Density log is the wireline measurement most sensitive to caliper-measured borehole size, requiring standoff corrections of up to 0.15 g/cm3 in washed-out intervals; without caliper input, density-derived porosity in WCSB shale-prone sections can be overestimated by 5 to 10 porosity units. Neutron log borehole size corrections use the caliper measurement to account for extra hydrogen in the enlarged borehole fluid column surrounding the tool, preventing false high-porosity readings in washed-out Colorado Group and Clearwater Formation shales adjacent to WCSB pay zones.
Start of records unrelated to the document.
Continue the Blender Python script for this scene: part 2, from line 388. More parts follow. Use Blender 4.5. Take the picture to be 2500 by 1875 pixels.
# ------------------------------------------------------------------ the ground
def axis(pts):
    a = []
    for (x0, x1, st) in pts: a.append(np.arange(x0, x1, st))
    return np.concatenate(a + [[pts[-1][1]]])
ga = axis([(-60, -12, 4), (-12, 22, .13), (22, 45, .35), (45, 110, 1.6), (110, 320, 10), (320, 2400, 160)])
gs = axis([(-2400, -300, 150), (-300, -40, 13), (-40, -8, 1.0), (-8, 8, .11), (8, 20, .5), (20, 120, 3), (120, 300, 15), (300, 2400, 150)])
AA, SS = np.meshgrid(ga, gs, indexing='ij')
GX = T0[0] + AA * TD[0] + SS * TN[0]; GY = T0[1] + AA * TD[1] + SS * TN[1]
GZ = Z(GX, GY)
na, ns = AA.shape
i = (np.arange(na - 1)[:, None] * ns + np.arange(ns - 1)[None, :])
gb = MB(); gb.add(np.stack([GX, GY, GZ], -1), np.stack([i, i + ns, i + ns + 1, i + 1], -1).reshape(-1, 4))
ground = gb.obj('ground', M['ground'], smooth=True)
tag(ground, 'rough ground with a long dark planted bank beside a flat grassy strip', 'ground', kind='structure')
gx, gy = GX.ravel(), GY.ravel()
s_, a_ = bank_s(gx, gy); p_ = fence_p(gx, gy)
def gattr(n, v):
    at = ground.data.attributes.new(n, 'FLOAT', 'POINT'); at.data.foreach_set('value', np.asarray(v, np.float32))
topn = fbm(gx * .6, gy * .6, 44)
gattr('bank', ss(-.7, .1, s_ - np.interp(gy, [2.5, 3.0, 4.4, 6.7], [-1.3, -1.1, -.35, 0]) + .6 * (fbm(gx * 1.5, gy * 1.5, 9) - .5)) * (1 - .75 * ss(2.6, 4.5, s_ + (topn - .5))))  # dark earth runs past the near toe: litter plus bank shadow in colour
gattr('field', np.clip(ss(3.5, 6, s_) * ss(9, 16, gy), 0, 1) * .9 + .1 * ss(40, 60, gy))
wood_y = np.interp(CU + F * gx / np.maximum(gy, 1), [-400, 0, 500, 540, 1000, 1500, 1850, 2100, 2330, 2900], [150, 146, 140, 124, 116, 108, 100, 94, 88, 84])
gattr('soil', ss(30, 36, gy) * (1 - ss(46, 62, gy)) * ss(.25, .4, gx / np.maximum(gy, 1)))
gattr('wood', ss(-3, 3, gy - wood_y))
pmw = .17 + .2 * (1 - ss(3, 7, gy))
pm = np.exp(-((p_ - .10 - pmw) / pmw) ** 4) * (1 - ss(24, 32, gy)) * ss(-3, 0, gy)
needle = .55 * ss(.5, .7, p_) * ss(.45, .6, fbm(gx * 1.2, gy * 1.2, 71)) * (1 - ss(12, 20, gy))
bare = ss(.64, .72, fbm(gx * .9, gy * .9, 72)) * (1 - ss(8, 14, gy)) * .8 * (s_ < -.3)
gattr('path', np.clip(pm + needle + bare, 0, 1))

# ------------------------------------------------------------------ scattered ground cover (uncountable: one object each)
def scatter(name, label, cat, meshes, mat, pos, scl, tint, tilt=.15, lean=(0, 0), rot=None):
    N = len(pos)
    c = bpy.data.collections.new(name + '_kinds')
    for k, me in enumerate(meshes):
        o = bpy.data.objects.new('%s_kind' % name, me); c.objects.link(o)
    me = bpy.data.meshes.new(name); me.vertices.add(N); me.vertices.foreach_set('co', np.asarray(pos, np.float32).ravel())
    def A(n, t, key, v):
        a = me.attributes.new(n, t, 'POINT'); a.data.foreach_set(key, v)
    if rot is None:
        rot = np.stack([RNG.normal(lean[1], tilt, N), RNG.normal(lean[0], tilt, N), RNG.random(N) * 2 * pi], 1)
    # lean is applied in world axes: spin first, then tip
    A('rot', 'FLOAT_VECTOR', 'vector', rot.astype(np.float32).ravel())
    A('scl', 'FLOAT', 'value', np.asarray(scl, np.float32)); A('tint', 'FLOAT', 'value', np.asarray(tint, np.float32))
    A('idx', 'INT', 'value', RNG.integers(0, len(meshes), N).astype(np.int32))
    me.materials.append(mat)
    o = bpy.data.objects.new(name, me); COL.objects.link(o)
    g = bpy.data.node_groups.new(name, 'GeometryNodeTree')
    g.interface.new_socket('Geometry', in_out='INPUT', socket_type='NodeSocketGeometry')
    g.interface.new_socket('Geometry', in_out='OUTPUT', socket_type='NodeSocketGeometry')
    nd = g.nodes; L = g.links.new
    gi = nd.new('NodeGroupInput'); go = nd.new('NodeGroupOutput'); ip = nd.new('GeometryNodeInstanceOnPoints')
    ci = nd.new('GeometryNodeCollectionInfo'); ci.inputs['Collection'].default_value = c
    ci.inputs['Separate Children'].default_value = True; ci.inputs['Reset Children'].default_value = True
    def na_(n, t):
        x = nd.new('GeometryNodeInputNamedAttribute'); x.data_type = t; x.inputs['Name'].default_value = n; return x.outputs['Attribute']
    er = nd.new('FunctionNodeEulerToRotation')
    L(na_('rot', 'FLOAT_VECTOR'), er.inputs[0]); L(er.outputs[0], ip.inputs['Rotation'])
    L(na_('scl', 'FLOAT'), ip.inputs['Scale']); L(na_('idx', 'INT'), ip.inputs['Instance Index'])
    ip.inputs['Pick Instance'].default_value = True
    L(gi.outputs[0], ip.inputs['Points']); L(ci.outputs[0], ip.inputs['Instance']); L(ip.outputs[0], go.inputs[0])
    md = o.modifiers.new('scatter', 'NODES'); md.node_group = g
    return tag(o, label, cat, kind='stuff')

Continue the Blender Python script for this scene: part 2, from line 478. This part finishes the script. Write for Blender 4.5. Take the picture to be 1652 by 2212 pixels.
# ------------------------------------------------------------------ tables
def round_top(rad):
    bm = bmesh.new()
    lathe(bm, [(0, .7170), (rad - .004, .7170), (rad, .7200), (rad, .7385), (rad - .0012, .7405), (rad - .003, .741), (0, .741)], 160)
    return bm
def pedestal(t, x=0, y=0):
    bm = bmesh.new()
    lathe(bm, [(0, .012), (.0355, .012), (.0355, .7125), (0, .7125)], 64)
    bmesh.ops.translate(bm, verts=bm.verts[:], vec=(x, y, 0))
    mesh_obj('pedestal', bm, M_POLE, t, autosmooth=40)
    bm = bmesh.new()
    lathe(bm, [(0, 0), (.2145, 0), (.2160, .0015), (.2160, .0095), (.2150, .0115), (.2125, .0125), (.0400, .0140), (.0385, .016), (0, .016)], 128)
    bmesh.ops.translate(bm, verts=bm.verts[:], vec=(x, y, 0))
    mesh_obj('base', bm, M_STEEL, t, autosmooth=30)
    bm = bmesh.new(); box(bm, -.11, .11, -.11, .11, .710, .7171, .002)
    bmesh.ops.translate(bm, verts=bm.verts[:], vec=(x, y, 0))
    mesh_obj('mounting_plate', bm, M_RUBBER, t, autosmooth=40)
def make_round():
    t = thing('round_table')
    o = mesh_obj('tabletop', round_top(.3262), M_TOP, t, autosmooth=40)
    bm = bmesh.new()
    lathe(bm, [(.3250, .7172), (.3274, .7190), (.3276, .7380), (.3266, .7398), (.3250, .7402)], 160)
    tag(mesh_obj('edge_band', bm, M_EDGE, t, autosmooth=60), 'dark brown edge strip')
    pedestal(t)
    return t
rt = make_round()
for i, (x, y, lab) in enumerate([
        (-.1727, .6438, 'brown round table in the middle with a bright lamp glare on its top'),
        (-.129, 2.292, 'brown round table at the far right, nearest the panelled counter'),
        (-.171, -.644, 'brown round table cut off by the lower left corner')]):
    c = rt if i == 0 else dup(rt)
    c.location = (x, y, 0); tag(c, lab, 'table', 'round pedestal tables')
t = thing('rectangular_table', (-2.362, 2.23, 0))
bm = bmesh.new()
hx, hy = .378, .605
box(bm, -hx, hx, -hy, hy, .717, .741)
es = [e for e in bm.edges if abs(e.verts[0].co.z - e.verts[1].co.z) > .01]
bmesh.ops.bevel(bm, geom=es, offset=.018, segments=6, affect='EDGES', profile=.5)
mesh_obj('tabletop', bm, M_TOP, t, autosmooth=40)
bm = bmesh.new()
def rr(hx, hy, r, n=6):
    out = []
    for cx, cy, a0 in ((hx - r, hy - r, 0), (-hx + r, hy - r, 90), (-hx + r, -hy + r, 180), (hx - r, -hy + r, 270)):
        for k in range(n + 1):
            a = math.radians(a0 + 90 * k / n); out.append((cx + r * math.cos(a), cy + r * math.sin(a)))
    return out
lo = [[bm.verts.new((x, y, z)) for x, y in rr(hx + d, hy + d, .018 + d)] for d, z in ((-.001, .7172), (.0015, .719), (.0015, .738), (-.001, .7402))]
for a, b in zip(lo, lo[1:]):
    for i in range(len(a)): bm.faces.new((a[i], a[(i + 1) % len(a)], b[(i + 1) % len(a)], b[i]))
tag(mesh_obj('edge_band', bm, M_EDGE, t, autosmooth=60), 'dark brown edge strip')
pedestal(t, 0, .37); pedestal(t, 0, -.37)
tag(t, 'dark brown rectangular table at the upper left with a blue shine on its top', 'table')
Cement bond log quality in WCSB wells is directly related to cement slurry volume accuracy, which depends on caliper survey data for borehole volume calculation under AER Directive 009; poor cement resulting from underestimated caliper volumes is identified post-job by the cement bond log. Borehole breakout is the stress-induced enlargement detected by oriented four-arm calipers in WCSB Foothills and tight reservoir wells, with breakout azimuth providing in-situ minimum horizontal stress direction for hydraulic fracture design and wellbore stability analysis. Wellbore stability analysis for WCSB Montney and Duvernay horizontal wells uses caliper log data to calibrate geomechanical models that predict mud weight windows and borehole breakout severity as functions of trajectory, formation strength, and in-situ stress state.